世の中から病気が無くなるとはそういうことだろう。
しかし、それが悪として描かれるのはなぜか。

それは恐らく、我々人間がどこかで、死は自然の法則であり、抗ってはいけないと思い込んでいるからだ。
いわゆる生命倫理である。
むやみに命を絶つのがいけないとか、そこまでは明確ではないとしても、不老不死はあまりよくないことだと考えられているのだろう。

つまり、人間は本来死ぬべきものである、ということだ。

大前提として、多くの人間は生きたい。
なぜなら、死ぬのはほっといても死ぬが、生きるのは難しいからである。
難しいから生きたいかというとそれは違うが、大抵価値あることは難しい。

なにより直感的に死ぬのは怖い。
怖いというのは、究極的な自己愛である。
自分を守りたいから、恐怖を感じ、危険を排除する。

しかし、虎穴に入らずんば虎児を得ずという言葉があるように、ときには危険を冒しても行動せねばならない。
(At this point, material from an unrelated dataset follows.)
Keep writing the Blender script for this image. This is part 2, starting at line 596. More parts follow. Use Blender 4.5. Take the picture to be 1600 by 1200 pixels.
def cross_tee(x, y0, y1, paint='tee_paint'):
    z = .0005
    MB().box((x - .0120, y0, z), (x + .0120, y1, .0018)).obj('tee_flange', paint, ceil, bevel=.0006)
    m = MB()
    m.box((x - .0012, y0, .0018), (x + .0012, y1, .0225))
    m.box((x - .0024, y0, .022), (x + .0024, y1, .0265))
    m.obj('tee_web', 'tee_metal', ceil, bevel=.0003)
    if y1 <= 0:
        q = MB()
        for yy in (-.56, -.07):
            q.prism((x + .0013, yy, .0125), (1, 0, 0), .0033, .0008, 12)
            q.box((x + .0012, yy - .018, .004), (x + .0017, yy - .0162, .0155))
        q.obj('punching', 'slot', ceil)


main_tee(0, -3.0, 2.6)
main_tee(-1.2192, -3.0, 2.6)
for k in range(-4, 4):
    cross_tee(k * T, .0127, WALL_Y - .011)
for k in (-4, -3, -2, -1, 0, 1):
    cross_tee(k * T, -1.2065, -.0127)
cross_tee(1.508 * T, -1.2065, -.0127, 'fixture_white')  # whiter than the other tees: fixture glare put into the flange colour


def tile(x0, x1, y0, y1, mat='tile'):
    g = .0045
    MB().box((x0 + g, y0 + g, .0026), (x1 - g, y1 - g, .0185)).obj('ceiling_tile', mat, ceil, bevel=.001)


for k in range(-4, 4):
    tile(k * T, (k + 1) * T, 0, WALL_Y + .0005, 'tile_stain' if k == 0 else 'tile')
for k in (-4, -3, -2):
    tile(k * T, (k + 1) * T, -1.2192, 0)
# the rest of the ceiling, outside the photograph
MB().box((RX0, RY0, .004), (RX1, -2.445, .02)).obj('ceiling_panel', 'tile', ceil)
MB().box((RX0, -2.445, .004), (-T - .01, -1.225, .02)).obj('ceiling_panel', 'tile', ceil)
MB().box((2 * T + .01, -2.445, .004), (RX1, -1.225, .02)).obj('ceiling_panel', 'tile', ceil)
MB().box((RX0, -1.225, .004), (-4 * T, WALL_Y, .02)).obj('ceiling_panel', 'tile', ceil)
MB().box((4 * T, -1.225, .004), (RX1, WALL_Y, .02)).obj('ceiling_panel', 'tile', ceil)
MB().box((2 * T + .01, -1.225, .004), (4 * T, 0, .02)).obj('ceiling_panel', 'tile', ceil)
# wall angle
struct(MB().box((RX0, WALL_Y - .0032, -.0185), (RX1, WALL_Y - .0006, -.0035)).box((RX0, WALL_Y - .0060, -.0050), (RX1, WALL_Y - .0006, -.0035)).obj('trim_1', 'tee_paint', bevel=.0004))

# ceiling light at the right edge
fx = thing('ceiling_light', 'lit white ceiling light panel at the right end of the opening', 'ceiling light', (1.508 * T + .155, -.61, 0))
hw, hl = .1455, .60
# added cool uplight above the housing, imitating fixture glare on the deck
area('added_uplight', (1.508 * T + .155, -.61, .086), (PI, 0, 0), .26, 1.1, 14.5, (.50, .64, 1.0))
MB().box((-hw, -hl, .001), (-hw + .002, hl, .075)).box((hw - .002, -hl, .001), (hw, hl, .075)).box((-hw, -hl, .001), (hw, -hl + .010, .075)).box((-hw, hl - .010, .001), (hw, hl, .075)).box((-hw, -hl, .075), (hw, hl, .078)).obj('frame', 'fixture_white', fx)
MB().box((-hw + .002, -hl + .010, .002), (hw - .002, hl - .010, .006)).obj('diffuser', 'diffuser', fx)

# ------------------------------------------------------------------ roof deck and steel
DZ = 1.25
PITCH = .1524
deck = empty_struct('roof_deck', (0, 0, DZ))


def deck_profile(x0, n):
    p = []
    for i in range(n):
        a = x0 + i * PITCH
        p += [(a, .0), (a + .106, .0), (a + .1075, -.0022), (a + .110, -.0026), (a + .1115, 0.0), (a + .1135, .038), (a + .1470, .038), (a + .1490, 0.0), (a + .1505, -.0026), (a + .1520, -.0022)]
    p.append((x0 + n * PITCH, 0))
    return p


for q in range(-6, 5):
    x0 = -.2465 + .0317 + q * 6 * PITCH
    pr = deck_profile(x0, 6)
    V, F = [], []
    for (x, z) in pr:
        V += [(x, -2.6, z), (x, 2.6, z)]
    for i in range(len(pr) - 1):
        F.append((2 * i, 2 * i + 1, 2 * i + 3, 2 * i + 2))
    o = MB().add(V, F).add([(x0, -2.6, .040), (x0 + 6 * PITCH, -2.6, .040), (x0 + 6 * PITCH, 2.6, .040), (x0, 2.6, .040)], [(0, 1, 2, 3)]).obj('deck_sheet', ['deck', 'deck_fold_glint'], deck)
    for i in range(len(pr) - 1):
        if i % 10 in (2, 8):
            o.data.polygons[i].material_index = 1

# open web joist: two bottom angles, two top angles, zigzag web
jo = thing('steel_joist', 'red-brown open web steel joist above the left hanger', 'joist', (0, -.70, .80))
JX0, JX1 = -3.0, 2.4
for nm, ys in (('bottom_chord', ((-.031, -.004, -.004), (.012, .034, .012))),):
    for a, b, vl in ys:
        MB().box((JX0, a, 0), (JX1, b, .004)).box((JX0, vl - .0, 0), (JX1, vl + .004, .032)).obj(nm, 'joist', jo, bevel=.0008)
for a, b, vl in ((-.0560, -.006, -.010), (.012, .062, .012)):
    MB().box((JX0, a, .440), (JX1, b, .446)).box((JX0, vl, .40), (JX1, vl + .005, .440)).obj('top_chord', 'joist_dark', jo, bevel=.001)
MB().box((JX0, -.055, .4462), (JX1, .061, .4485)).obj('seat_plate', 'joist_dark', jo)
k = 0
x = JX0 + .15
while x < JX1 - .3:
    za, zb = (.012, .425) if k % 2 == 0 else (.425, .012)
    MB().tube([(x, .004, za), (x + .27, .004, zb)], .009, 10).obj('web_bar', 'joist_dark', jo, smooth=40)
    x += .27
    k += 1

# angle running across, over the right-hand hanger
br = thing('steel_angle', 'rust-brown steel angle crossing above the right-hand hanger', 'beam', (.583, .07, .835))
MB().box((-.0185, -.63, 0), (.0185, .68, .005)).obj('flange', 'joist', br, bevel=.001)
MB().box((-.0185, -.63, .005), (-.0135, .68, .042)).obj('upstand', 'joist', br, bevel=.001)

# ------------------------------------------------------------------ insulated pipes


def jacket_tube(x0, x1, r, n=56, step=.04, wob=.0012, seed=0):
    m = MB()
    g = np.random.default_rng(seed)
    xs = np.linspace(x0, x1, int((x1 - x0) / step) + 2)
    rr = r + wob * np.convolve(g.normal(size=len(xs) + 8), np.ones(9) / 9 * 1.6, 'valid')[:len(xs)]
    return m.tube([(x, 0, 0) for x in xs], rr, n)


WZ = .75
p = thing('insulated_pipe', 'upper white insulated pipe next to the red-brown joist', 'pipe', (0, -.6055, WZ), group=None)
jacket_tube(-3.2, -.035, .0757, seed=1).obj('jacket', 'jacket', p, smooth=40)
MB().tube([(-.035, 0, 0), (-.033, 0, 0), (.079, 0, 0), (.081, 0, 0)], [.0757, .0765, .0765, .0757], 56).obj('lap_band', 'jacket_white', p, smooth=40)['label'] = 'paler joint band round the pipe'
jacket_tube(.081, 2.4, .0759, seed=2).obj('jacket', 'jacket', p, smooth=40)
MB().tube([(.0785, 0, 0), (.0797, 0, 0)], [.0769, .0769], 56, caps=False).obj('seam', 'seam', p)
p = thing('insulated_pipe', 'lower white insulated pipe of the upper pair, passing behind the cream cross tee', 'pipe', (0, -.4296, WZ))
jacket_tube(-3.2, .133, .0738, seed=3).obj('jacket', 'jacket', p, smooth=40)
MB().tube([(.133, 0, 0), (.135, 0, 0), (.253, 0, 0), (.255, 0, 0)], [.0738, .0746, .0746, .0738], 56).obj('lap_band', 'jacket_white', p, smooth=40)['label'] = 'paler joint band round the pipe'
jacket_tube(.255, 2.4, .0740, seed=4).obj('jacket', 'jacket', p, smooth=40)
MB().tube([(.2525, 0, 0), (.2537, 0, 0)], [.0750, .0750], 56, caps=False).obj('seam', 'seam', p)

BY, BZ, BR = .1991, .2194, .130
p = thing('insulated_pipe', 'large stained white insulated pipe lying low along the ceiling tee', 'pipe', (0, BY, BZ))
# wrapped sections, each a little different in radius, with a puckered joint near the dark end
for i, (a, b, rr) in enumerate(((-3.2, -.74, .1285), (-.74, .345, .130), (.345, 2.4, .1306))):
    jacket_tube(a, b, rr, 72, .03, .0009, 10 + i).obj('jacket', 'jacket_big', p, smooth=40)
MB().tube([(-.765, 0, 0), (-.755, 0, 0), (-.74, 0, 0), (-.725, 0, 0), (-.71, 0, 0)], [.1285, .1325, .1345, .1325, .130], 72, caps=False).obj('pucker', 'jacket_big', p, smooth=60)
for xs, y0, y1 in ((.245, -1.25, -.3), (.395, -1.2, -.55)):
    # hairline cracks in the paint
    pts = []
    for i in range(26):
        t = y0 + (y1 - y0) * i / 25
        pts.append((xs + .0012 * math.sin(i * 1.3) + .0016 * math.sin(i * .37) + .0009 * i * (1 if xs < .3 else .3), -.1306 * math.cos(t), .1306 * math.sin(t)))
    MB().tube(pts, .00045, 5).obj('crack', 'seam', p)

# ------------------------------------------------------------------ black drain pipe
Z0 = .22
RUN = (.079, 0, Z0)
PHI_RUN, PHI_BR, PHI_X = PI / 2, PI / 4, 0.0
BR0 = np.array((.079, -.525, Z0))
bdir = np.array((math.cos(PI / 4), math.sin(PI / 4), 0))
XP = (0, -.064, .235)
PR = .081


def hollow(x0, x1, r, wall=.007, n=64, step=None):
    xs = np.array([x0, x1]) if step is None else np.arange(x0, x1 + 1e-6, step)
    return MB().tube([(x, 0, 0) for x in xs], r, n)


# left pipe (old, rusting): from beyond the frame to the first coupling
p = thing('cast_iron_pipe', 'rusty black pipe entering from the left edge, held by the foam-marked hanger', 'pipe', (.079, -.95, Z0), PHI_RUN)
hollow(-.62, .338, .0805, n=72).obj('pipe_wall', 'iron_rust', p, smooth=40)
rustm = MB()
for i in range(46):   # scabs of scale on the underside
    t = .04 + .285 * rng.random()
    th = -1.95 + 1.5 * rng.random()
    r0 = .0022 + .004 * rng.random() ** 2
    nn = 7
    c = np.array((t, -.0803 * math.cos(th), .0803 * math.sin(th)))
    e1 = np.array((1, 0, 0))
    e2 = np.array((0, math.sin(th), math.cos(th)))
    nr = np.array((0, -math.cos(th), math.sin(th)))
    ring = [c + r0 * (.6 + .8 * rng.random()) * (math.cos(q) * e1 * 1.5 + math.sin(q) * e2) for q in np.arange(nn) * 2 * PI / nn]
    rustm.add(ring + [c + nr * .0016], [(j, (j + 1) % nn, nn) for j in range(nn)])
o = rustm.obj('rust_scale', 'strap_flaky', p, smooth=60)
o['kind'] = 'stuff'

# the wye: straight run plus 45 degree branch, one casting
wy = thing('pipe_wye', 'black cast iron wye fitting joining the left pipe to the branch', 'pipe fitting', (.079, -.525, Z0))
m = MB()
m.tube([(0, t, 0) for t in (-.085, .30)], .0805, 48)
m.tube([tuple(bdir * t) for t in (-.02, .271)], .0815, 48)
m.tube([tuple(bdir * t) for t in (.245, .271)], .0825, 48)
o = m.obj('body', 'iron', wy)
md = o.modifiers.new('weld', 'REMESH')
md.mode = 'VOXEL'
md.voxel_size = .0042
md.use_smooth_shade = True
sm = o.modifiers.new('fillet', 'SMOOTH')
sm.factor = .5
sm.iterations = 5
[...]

こうしたとき、死生を諦めることができなければ、行動することはできない。

死生というのは大仰な言い方であるが、私利私欲を捨て、自己愛を捨て去る、そうしたときに初めて、苦しさに耐えて研鑽できるということであろう。

別にそれは結果としての生死そのものが生き様を決定づけると言っているわけではない。
大義のために死ねることは格好良いが、出来れば死なないに限る。
ただ、大義のために、命を投げ出す覚悟でありさえすればいいということだろう。

だが、このように、死を受け入れる悟りの解釈は勘違いを生む可能性がある。
それは、死を恐れないことだけが本当の悟りだと思ってしまうことである。

例えば、この世を嫌い、早く憂き世を離れたいと思っている者は、果たして健全かということである。
彼らは、生を諦め、死を受け入れる心をもっているが、死生を諦めたのではなく、死を望んでいるのである。
自分から死を望むことが幸せではないことはおおよそわかると思うし、死を受け入れることを理由に、生を諦めればよいということではない。

憂き世を離れたい想いは、ただ逃げだしたいだけであって、死生にこだわりなく生をこなすこととはまったくもって別物であろう。